NAFA ORCHESTRA Concert Series / Review


NAFA Orchestra Concert Series
Lee Foundation Theatre, NAFA
Wednesday (5 September 2012)

This review was published in The Straits Times on 7 September 2012 with the title "NAFA Orchestra buoyed by change".

Stranger things have happened, but long-time Singapore Symphony Orchestra former Resident Conductor Lim Yau has found himself appointed Head of Music of the Nanyang Academy of Fine Arts at the age of sixty. While others ponder retirement, academic life has just begun for this indefatigable maestro.

His first task was to transform the NAFA Orchestra from a work in progress to something more definitive. Within six short months, the signs have been most encouraging. If its performance of Brahms’s Second Symphony earlier this year had displayed sincerity and promise, this evening’s Beethoven Third Symphony “Eroica” was a show of true stature and conviction.


From the two emphatically punched-out chords on the outset, the opening movement emanated a nervous tension that was edgy and fully cognisant of Beethoven’s restless spirit. Well-paced and brimming with brio, there was no compromise in sound production, which was always full-bodied and radiated warmth even at the high cruising speed taken.

Betrayal by Napoleon Bonaparte of his republican principles (by crowning himself emperor) set the tone for the ensuing Funeral March. The hero of the symphony’s title had not just died but Beethoven’s ideals had instead been crushed. And so this march was not so much a tragic procession but a statement of defiance.  

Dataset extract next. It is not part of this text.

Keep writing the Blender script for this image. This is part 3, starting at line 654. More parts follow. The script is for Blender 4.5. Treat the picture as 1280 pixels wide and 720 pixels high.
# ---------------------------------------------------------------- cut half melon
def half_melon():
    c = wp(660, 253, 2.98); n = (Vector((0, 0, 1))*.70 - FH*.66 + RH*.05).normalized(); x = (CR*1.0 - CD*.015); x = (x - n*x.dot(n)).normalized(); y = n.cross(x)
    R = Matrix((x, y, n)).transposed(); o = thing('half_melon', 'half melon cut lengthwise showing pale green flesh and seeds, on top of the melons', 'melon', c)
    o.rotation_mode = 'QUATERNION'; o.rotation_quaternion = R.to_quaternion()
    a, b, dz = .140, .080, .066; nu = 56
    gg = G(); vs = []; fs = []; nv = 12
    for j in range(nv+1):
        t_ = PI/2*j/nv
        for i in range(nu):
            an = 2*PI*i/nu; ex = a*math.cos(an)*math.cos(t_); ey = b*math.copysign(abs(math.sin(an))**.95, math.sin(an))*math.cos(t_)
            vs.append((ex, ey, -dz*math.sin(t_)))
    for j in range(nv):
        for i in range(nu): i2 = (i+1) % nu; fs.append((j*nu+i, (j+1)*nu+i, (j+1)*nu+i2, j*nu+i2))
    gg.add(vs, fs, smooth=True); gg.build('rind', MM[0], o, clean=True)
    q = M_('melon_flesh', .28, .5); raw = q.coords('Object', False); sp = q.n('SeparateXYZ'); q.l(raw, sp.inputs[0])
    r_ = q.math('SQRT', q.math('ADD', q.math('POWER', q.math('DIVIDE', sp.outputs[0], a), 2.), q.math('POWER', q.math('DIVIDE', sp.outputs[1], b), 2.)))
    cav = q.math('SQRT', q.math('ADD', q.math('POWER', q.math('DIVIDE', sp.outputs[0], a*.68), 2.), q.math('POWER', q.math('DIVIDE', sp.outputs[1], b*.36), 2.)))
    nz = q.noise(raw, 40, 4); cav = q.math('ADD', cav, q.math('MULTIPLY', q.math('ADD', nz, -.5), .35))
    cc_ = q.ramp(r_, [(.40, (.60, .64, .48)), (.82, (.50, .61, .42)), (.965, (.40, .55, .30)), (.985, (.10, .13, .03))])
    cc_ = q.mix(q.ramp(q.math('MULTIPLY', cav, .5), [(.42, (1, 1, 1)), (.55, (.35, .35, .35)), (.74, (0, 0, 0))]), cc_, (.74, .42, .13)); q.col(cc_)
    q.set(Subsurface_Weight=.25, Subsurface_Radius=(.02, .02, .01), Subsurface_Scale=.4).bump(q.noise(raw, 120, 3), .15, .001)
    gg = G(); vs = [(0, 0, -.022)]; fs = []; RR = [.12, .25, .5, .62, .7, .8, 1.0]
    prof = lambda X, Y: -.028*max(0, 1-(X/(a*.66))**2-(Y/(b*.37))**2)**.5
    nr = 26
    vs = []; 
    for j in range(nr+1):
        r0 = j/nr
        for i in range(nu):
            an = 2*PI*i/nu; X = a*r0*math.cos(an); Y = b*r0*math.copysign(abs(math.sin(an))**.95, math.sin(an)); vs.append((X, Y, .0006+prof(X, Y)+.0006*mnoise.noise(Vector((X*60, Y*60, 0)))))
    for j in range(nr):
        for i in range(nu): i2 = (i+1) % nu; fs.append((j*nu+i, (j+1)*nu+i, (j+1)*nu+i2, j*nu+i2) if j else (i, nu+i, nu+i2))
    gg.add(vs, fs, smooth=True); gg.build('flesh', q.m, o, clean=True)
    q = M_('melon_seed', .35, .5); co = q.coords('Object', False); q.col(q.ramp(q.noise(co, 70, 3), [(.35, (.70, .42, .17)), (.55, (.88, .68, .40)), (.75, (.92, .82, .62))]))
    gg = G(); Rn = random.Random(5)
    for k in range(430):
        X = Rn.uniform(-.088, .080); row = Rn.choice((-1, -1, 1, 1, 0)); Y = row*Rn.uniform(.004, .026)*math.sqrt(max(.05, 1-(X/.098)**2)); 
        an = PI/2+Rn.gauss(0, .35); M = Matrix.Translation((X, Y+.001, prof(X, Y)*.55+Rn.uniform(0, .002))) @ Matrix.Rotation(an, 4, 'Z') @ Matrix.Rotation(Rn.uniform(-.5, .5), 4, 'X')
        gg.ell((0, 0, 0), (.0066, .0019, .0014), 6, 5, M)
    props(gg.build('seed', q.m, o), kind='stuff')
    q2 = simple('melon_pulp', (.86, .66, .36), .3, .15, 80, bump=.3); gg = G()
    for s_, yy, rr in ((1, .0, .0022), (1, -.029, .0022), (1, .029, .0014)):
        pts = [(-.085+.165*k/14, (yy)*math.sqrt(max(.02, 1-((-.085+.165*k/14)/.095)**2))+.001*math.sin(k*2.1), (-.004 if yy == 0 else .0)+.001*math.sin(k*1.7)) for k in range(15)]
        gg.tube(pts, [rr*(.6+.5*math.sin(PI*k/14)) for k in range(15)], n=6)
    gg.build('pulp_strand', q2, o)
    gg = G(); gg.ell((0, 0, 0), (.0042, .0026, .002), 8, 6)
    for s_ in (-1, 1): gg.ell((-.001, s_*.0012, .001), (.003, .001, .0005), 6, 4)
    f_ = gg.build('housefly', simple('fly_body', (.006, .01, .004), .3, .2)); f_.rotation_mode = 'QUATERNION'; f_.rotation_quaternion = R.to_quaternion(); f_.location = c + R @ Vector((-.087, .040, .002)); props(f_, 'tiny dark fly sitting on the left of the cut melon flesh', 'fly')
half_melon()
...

The nobility of the playing was buoyed by Ukrainian student Vladyslav Shevchenko’s fine oboe solos which portrayed a solitary figure of pathos before morphing into the woodwinds’ swinging ringleader for the jocular Scherzo. Here the trio of French horns also distinguished themselves with their rousing rounds of whooping exuberance.


There were so many positives to draw from the symphony and an exhaustive list would be close to endless. The orchestra also played perceptive partner for violinist Foo Say Ming in Tchaikovsky’s ever-popular Violin Concerto. The leader-director of hip string band re:mix opened with uncharacteristic reticence and restraint in the first movement, and the spirit flagged like vodka losing its potent zing.

Thankfully, the slow movement’s Canzonetta found Foo in his heart-on-sleeve lyrical best, and boosted by this, all the fetters fell for the fiery finale. By now, caution was rightly committed to the wind by all concerned and the Russian rambunctiousness restored for all its worth. The next NAFA Orchestra concert will be something worth waiting for.